An equally effective if less daring frontal assault by Konev’s Second Ukrainian Front demolished most of the German 8th Army while the Third Ukrainian Front of Malinovsky battered the reconstituted 6th Army at the southern end of the front. Although in this process the speedy Soviet advance captured important German supply centers, the Soviet hope of catching the 1st Panzer Army in an encirclement was not realized, in part because of the re–transfer of an SS armored corps from the forces assigned to deal with an invasion in the West. The Red Army’s advances in March 1944 were, nevertheless, dramatic. It was obvious that its commanders knew how to maneuver and control vast forces on the move.
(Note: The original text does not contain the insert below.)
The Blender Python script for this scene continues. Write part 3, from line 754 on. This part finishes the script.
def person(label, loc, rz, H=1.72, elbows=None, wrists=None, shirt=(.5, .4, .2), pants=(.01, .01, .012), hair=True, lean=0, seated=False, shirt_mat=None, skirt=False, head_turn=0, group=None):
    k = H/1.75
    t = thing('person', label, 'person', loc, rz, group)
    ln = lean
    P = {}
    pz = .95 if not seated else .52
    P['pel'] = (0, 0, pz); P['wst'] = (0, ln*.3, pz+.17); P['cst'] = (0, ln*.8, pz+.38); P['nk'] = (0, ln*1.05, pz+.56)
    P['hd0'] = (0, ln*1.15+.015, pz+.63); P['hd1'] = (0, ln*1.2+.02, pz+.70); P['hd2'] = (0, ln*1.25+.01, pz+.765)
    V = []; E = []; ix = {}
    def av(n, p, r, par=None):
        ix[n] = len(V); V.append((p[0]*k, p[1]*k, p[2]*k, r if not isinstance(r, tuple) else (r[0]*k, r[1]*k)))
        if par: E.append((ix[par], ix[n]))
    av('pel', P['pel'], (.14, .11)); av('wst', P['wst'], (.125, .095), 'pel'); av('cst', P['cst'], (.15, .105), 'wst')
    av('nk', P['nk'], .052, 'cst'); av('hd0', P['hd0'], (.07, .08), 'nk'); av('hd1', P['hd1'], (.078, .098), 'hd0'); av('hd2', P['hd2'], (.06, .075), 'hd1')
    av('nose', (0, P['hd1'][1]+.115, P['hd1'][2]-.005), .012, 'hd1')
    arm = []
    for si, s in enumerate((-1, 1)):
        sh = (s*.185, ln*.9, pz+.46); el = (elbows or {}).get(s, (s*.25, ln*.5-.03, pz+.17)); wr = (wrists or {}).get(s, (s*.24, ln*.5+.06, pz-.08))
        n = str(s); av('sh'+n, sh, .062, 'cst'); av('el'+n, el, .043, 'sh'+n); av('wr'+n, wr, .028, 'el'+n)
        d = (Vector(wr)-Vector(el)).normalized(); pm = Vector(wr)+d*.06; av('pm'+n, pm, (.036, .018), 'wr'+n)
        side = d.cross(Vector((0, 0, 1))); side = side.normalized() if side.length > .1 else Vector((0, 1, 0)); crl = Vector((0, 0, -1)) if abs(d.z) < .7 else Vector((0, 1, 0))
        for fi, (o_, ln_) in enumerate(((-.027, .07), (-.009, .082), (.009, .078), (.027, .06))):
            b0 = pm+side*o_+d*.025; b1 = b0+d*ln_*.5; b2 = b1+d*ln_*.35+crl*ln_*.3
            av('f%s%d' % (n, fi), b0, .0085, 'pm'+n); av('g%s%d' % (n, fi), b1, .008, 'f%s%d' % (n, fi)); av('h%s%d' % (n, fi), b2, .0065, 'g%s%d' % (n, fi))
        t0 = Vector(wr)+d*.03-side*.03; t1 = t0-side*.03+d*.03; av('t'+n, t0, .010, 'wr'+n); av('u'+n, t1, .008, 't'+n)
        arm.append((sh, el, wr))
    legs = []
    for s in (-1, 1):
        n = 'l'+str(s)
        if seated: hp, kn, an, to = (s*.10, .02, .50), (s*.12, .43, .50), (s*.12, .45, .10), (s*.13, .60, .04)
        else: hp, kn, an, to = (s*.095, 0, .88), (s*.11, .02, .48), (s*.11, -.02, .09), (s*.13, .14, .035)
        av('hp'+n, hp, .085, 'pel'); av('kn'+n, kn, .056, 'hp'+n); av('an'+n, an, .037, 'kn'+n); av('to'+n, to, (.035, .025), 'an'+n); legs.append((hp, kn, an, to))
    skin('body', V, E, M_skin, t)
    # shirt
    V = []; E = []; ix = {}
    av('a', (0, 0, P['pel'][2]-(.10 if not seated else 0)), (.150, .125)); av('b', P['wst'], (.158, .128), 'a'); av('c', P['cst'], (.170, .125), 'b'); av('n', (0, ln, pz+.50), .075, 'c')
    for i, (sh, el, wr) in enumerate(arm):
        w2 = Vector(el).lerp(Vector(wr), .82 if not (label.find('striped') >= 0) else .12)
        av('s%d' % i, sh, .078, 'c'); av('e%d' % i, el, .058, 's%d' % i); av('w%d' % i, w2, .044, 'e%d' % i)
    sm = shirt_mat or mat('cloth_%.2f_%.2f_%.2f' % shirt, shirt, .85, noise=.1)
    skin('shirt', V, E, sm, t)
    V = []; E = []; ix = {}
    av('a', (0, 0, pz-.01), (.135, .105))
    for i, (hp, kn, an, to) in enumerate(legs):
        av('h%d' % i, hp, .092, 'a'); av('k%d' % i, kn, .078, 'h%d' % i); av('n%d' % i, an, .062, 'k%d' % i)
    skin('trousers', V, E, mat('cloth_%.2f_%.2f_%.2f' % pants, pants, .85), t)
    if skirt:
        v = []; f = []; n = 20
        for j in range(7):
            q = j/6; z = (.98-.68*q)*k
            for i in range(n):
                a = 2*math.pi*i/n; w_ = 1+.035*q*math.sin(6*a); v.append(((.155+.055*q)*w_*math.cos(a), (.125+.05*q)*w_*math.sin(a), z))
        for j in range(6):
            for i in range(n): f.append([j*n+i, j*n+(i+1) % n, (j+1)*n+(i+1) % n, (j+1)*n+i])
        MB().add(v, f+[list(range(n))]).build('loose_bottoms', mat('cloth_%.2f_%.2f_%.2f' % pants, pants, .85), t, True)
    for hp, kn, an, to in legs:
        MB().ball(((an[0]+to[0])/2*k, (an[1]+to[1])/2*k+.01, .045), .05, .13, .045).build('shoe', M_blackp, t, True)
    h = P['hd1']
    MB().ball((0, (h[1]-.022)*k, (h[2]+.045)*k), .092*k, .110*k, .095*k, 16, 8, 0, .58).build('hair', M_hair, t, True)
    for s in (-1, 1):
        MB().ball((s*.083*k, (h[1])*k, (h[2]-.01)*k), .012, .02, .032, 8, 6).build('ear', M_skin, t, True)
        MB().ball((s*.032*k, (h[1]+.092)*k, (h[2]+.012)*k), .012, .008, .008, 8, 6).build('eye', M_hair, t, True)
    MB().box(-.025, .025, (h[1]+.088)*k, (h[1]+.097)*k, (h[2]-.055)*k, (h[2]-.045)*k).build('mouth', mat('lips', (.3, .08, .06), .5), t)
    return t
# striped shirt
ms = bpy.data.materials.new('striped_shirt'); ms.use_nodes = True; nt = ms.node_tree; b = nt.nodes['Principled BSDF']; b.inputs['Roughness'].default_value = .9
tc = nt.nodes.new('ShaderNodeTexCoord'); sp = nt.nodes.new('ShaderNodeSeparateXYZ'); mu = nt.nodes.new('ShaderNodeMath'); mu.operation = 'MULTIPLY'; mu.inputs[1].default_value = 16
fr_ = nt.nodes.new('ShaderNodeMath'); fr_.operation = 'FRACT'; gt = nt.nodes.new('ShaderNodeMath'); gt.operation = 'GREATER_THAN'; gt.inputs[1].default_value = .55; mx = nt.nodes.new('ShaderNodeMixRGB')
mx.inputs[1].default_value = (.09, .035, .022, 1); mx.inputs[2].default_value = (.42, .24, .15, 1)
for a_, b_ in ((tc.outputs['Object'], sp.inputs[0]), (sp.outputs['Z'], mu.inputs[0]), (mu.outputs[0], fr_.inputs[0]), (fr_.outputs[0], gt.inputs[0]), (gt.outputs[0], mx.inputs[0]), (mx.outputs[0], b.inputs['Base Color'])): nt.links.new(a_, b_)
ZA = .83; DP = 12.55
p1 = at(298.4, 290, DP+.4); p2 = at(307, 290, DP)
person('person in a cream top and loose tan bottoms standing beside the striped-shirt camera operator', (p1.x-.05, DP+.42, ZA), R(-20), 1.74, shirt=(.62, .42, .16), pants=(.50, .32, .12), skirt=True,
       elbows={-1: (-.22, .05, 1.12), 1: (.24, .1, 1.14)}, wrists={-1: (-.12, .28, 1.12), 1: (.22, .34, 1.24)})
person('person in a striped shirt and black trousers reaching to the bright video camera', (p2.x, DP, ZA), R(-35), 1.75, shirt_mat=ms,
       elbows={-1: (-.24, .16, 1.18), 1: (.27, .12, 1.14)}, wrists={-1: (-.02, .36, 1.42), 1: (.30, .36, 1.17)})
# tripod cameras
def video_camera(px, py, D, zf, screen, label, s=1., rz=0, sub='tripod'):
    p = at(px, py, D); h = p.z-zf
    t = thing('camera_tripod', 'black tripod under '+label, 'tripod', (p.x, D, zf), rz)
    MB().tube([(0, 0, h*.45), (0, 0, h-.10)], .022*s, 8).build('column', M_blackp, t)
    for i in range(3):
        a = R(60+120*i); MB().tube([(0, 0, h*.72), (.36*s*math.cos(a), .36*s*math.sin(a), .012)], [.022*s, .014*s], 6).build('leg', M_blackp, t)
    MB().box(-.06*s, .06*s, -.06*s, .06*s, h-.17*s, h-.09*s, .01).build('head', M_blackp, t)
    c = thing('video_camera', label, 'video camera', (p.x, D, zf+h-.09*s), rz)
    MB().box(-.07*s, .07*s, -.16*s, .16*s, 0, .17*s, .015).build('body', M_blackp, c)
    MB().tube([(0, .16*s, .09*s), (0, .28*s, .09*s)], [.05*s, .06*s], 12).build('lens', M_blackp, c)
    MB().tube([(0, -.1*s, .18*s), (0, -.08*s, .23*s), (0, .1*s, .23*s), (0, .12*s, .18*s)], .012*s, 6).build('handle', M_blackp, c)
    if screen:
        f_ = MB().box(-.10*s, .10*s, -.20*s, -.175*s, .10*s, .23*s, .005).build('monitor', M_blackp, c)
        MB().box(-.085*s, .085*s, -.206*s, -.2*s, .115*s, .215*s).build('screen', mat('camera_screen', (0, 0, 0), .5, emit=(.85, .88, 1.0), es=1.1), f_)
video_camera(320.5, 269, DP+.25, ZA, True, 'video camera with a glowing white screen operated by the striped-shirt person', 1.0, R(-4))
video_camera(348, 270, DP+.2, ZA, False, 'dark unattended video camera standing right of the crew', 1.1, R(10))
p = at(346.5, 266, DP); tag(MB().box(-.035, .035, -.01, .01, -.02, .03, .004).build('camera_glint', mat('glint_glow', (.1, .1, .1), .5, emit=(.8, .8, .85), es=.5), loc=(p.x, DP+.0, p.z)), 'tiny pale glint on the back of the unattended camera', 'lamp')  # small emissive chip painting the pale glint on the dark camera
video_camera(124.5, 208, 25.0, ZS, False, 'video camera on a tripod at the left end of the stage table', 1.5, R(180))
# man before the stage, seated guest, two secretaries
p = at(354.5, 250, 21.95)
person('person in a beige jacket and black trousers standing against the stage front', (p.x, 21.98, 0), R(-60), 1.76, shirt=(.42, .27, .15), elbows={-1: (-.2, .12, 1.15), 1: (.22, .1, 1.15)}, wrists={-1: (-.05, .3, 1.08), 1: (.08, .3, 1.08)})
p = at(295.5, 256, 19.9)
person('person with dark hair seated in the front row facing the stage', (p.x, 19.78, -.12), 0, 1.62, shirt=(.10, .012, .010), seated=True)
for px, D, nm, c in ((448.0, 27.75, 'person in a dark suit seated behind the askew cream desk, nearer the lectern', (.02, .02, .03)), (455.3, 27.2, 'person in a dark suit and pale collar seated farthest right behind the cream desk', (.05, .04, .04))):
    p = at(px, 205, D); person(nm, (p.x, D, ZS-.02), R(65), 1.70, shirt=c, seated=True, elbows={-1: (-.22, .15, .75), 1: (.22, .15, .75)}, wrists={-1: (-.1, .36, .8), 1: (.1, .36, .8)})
Prospective German defensive lines to be based on the Bug and Dnestr rivers were bounced in the advance, and the next one, on the Pruth river, outflanked from the north. The Germans and Romanians had been driven out of the main portions of the Ukraine, and the Red Army stood at the entrance to Romania and Hungary.
9
Neither Romania nor Hungary was in any strong position to defend itself. The Romanian army had, to all intents and purposes, bled to death at Stalingrad and in the Crimea-the collapse of the Romanian forces on the latter battlefield came right after the Soviet offensive, which freed Nikolaev and Odessa, had removed all realistic hope of their relief. The Romanians were, as discussed in
Chapter 13
, already trying to find a way out of the war; the Germans were in effect giving them every incentive to quit while making it as difficult as possible for them.